What makes this stuff even possible is open protocols and open source code. I could never do anything like this myself, but if the protocols are published and there is sample code out there I can usually hack things together. In the case of Bluesky the protols are open and there is good documentation. For my website, which runs on Drupal, someone had already contributed a low level module that provides a gateway to the Bluesky service. It still took me a couple of days and a couple of hundred lines of code to put it all together, but its now working. Once I finish this post and review it, I'll just click a button right here on my website to post a link to it on Bluesky. 

I gotta say I'm not really very good at coding. I write good code mind you, but I'm so slow and it takes me forever to find the answers I need and figure things out. This of course is a direct result of the rapid deterioration of my 76 year old brain. But the other side of that is that I've got to think coding is a really good thing for us old folks to keep our brains from rotting even faster. Use it or lose it, so they say.

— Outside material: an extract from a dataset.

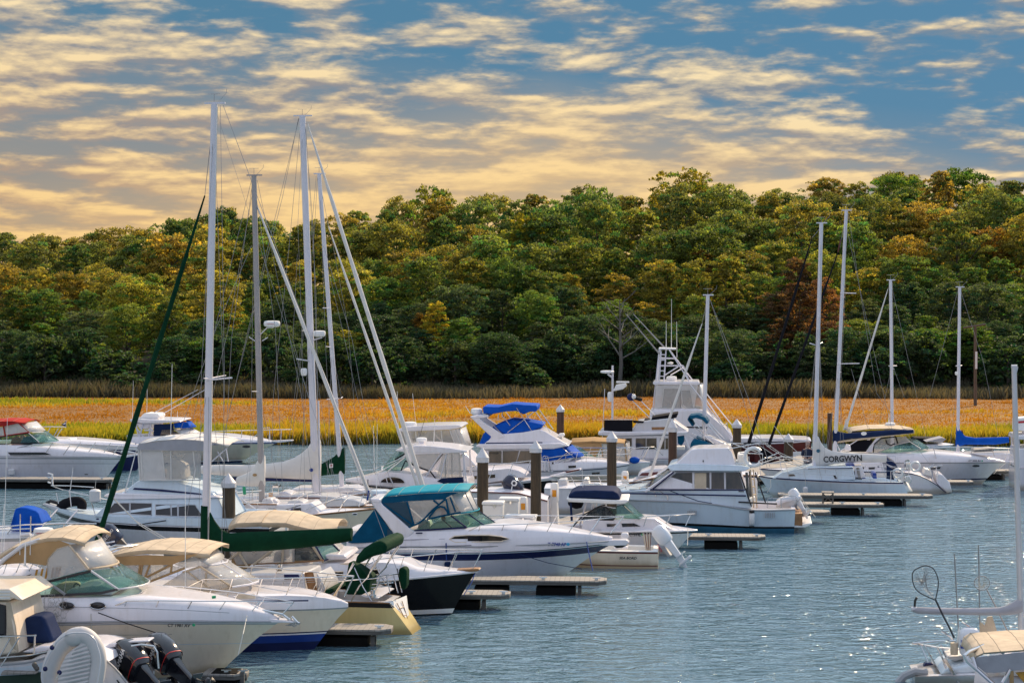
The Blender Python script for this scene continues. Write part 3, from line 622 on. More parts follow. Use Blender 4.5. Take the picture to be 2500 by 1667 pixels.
    def loft(s, name, rows, mat, par=None, smooth=50):
        # rows of (x, y, k): traced near-side lines from the edge inwards, k the share of the hull's half width there
        g_ = []
        for row in rows:
            r_ = []
            for x, y, k in row:
                u = s.L(x, y, -s.B * k).x
                for _ in range(3): p = s.L(x, y, -s.hb((u - s.us) / (s.ub - s.us)) * k); u = p.x
                r_.append(p)
            g_.append(r_)
        far = [[Vector((p.x, -p.y, p.z)) for p in r_] for r_ in g_[::-1]]
        if rows[-1][0][2] == 0: far = far[1:]
        q = MB(); G = g_ + far; q.grid(G, mat)
        q.add([r_[0] for r_ in G], [list(range(len(G)))], mat); q.add([r_[-1] for r_ in G], [list(range(len(G)))], mat)
        return q.build(name, s.par(par), 0, smooth)
    def rows(s, xs, *ys_k): return [[(x, y, k) for x, y in zip(xs, ys)] for k, ys in ys_k]
    def rail(s, t0, t1=1.0, h=.6, n=5, inset=.10, r=.014, mat='stainless', mid=False, fwd=.0, name='bow_rail', par=None, slope=True, zoff=0.0):
        q = MB(); ts = [t0 + (t1 - t0) * i / n for i in range(n + 1)]; top = []; base = []
        for i, t in enumerate(ts):
            bb = max(s.hb(t) - inset, .06); u = s.hu(t) + fwd * s.sgn * (i / n); hh = h * (.35 if (i == 0 and slope) else 1)
            base.append(Vector((s.hu(t) - .12 * s.sgn * (1 if i else 0), -bb, s.hz(t) + zoff))); top.append(Vector((u, -bb, s.hz(t) + hh + zoff)))
        f = lambda l: [Vector((p.x, -p.y, p.z)) for p in l[::-1]]
        q.tube(top + f(top), r, mat, 6)
        if mid: m_ = [(a + c) / 2 for a, c in zip(top, base)]; q.tube(m_ + f(m_), r * .7, mat, 5)
        for a, c in zip(top, base):
            for sg in (1, -1): q.tube([Vector((a.x, sg * a.y, a.z)), Vector((c.x, sg * c.y, c.z))], r * .9, mat, 5)
        return q.build(name, s.par(par), weld=False)
    # -------- rig
    def mast(s, base, top, r0, r1=None, mat='mast_white', head=True, name='mast'):
        a, b_ = s.L(*base), s.L(*top); q = MB(); q.tube([a, lerp(a, b_, .5), b_], r0, mat, 12, r1 or r0 * .75); o = q.build(name, s.root)
        if head:
            q = MB(); q.box(b_ + Vector((.02, 0, .03)), (r0 * 5, .05, .05), mat); q.tube([b_, b_ + Vector((0, 0, .28))], .008, 'wire', 4); q.tube([b_ + Vector((-.18, 0, .28)), b_ + Vector((.18, 0, .28))], .007, 'wire', 4); q.tube([b_ + Vector((.1, 0, .05)), b_ + Vector((.35, 0, .30)), b_ + Vector((.36, 0, .42))], .006, 'wire', 4); q.build('mast_head', o, weld=False)
        s.ma, s.mb, s.M = a, b_, o; return o
    def mp(s, t): return s.ma + (s.mb - s.ma) * t
    def spreaders(s, ts, w, mat='mast_white', r=.02, sweep=.12):
        for t in ts:
            p = s.mp(t); q = MB()
            for sg in (-1, 1): q.tube([p, p + Vector((sweep * w * (-s.sgn), sg * w, .05))], r, mat, 5, r * .6)
            q.build('spreader', s.M, weld=False)
    def shrouds(s, ts, w, deckw, deckz, r=.006, top=.97, mat='wire'):
        q = MB()
        for sg in (-1, 1):
            prev = s.mp(top)
            for t in sorted(ts, reverse=True): p = s.mp(t) + Vector((.12 * w * (-s.sgn), sg * w, .05)); q.tube([prev, p], r, mat, 4); prev = p
            base = s.mp(0); q.tube([prev, Vector((base.x - .2 * s.sgn, sg * deckw, deckz))], r, mat, 4)
            lo = s.mp(min(ts)); q.tube([lo, Vector((base.x + .45, sg * deckw * .95, deckz))], r, mat, 4); q.tube([lo, Vector((base.x - .45, sg * deckw * .95, deckz))], r, mat, 4)
        return q.build('shrouds', s.M, weld=False)
    def furled(s, top, bot, r, mat, name='furled_jib', tail=True):
        a, b_ = s.L(*top), s.L(*bot); q = MB(); k = 14
        pts = [lerp(a, b_, i / k) for i in range(k + 1)]; rr = [r * (.35 + .65 * min(1, i / 3)) * (1 + .10 * math.sin(i * 2.3)) * (.8 + .35 * i / k) for i in range(k + 1)]
        q.tube(pts, rr, mat, 8); o = q.build(name, s.root); q = MB(); q.tube([s.mp(.985) if hasattr(s, 'ma') else a, a], .008, 'wire', 4); q.lathe([(.02, -.1), (.10, -.08), (.10, -.02), (.03, 0), (.05, .10), (.02, .14)], 'plastic_grey', b_, 10); q.build('furler', o, weld=False); return o
    def cover(s, name, secs, mat, w=.14, par=None, foot=None):
        # boom cover: (x, top, bottom[, half width])
        q = MB(); rows = []; n = 12
        for i, e in enumerate(secs):
            a, b_ = s.L(e[0], e[1]), s.L(e[0], e[2]); c = (a + b_) / 2; h = (a.z - b_.z) / 2; ww = e[3] if len(e) > 3 else w
            rows.append([c + Vector((.010 * math.sin(i * 5 + j), ww * math.cos(2 * math.pi * j / n) * (1 - .35 * max(0, math.sin(2 * math.pi * j / n))), h * math.sin(2 * math.pi * j / n))) for j in range(n)])
        q.grid(rows, mat, True); q.add(rows[0], [list(range(n))], mat); q.add(rows[-1], [list(range(n))], mat); return q.build(name, s.par(par), 0, 60)
    def lines(s, name, ls, r=.007, mat='wire', par=None): return s.tubes(name, ls, r, mat, par, n=4)
    def radar(s, x, y, wpx, hpx, mat='plastic_white', par=None, name='radar', lat=0.0, text=None, tmat='letter_red', dw=.5):
        a = s.L(x, y, lat); w, h = wpx * s.mpp(), hpx * s.mpp(); q = MB(); r = w / 2
        q.lathe([(r * .55, 0), (r * .9, h * .12), (r, h * .35), (r, h * .7), (r * .92, h * .92), (r * .6, h)], mat, (a.x, a.y, a.z), 18); o = q.build(name, s.par(par), 0, 50)
        if text:
            c = bpy.data.curves.new('lettering', 'FONT'); c.body = text; c.size = h * .30; c.align_x = 'CENTER'; c.extrude = .002; c.materials.append(MATS[tmat]); t = bpy.data.objects.new('lettering', c); COL.objects.link(t); t.parent = o
            t.location = (a.x, a.y - r - .004, a.z + h * .42); t.rotation_euler = (math.pi / 2, 0, 0); bpy.context.view_layer.update(); t.scale = (min(1, r * 1.0 / max(t.dimensions.x, .01)), 1, 1); bake_text(t)
        return o
    def outboard(s, p, mat, tilt=0, sc=1.0, face=1, lettering=None, tmat='letter_white', yawl=0, par=None, stripe=None, low='outboard_black'):
        # an outboard engine: p is its clamp point, face the end of the boat it hangs from
        e = empty('outboard_engine', p); e.parent = s.par(par); e.rotation_euler = (0, -R(tilt) * face, R(yawl)); e.scale = (sc * face, sc, sc)
        q = MB(); sec = []
        for z, x0, x1, w in [(.12, .04, .38, .14), (.18, -.02, .44, .175), (.40, -.06, .47, .19), (.64, -.05, .46, .185), (.74, .0, .41, .16), (.78, .08, .32, .11)]:
            cx, rx = (x0 + x1) / 2, (x1 - x0) / 2; sec.append([Vector((cx + rx * math.copysign(abs(math.cos(a)) ** .55, math.cos(a)), w * math.copysign(abs(math.sin(a)) ** .55, math.sin(a)), z)) for a in [2 * math.pi * j / 16 for j in range(16)]])
        q.grid(sec, mat, True); q.add(sec[0], [list(range(16))], mat); q.add(sec[-1], [list(range(16))], mat); c = q.build('cowl', e, 0, 45)
        if stripe: q = MB(); q.grid([[v * 1.0 + Vector((0, 0, dz)) + Vector(((v.x - .24) * .012, v.y * .012, 0)) for v in sec[1]] for dz in (-.008, .012)], stripe, True); q.build('stripe', c)
        q = MB(); q.add([(a, b_, z) for z, x0, x1, w in [(.14, .06, .36, .11), (-.10, .10, .34, .075), (-.45, .12, .32, .055)] for a, b_ in ((x0, -w), (x1, -w * .7), (x1, w * .7), (x0, w))], [[0, 1, 5, 4], [1, 2, 6, 5], [2, 3, 7, 6], [3, 0, 4, 7], [4, 5, 9, 8], [5, 6, 10, 9], [6, 7, 11, 10], [7, 4, 8, 11], [0, 3, 2, 1], [8, 9, 10, 11]], low if mat != 'outboard_white' else mat); q.build('midsection', e, .02)
        q = MB(); lm = low if mat != 'outboard_white' else mat; q.lathe([(.02, -.22), (.06, -.14), (.065, .1), (.05, .2), (.02, .24)], lm, (.22, 0, -.72), 12, 'X'); q.add([(.08, -.03, -.45), (.34, -.03, -.45), (.34, .03, -.45), (.08, .03, -.45), (.10, -.03, -.72), (.30, -.02, -.72), (.30, .02, -.72), (.10, .03, -.72)], [[0, 1, 5, 4], [1, 2, 6, 5], [2, 3, 7, 6], [3, 0, 4, 7], [0, 3, 2, 1], [4, 5, 6, 7]], lm)
        q.box((.27, 0, -.47), (.40, .20, .02), lm); q.add([(.10, -.01, -.76), (.26, -.01, -.76), (.20, -.008, -.93), (.12, -.008, -.93), (.10, .01, -.76), (.26, .01, -.76), (.20, .008, -.93), (.12, .008, -.93)], [[0, 1, 2, 3], [4, 7, 6, 5], [0, 4, 5, 1], [1, 5, 6, 2], [2, 6, 7, 3], [3, 7, 4, 0]], lm); q.build('lower_unit', e, .006)
        q = MB()
        for k in range(3):
            a = k * 2.094; q.add([(.46 + .03 * i, (.04 + .14 * j) * math.cos(a + .5 * i), -.72 + (.04 + .14 * j) * math.sin(a + .5 * i)) for j in (0, .6, 1) for i in (0, 1)], [[0, 1, 3, 2], [2, 3, 5, 4]], 'rubber_black' if mat != 'outboard_white' else 'stainless')
        q.lathe([(.05, 0), (.05, .10), (.02, .14)], lm, (.42, 0, -.72), 10, 'X'); q.build('propeller', e, thick=.012)
        q = MB(); q.box((-.02, 0, -.10), (.10, .20, .34), 'plastic_grey' if mat == 'outboard_white' else lm); q.tube([(-.02, -.12, .02), (-.02, .12, .02)], .03, 'plastic_grey', 8); q.build('clamp_bracket', e, .01)
        if lettering:
            for sg in ((-1,) ):
                t = bpy.data.curves.new('lettering', 'FONT'); t.body = lettering; t.size = .13; t.extrude = .002; t.align_x = 'CENTER'; t.materials.append(MATS[tmat]); o = bpy.data.objects.new('lettering', t); COL.objects.link(o); o.parent = e
                o.location = (.24, -.213, .40); o.rotation_euler = (math.pi / 2, 0, 0); o.scale = (face, 1, 1); bpy.context.view_layer.update()
                k = .42 / max(o.dimensions.x / sc, .05); o.scale = (face * min(k, 1.2), 1, 1); bake_text(o)
        return e
    def fender(s, x, y0, y1, lat, mat='fender_white', r=.11):
        a, b_ = s.L(x, y0, lat), s.L(x, y1, lat); h = a.z - b_.z; q = MB(); q.lathe([(.03, 0), (r * .7, h * .05), (r, h * .15), (r, h * .85), (r * .7, h * .95), (.03, h)], mat, b_, 12); q.tube([a, a + Vector((0, .1, .3))], .008, 'rope_white', 4); return q.build('fender', s.root, weld=False)
    def antenna(s, pts, r=.011, mat='plastic_white', par=None, name='antenna'): return s.tubes(name, pts, r, mat, par, n=5, r1=r * .5)
    def reg(s, body, x, y, h, mat, t_lat, width=None, shear=.15, sticker=None):
        o = s.text(body, x, y, h, mat, lat=t_lat, width=width, shear=shear, par=s.H)
        if sticker: s.panel('sticker', s.ellipse(sticker[0], sticker[1], h * .55, h * .5, 10), sticker[2], lat=t_lat, th=.006, par=s.H, proud=.05)
        return o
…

Writing code also seems to be a very fitting thing to be doing right now. I remembered something from the I Ching "The power of the dark is ascending. The light retreats to security, so that the dark cannot encroach upon it." I imagine much of the internet was created this way. What the tech moguls like Zuckerberg and Musk seem to forget is that the web totally runs on open source code. Without the open source networking code that the web relies on Facebook couldn't exist. And open source is about as radical and revolutionary an idea as ever was. Anyone can use it but no one can own it. If you change it you have to share your changes back to the community. So just writing code for open source platforms like Drupal and Bluesky can be seen as a type of resistance. 

Most of what's happening in the world right now is way way beyond my control. And really the code I'm writing is insignificant and will disappear the day my website goes offline. But for now I'm having fun and it's keeping me busy, at least until the next sunny day I can get out and ride my bike again.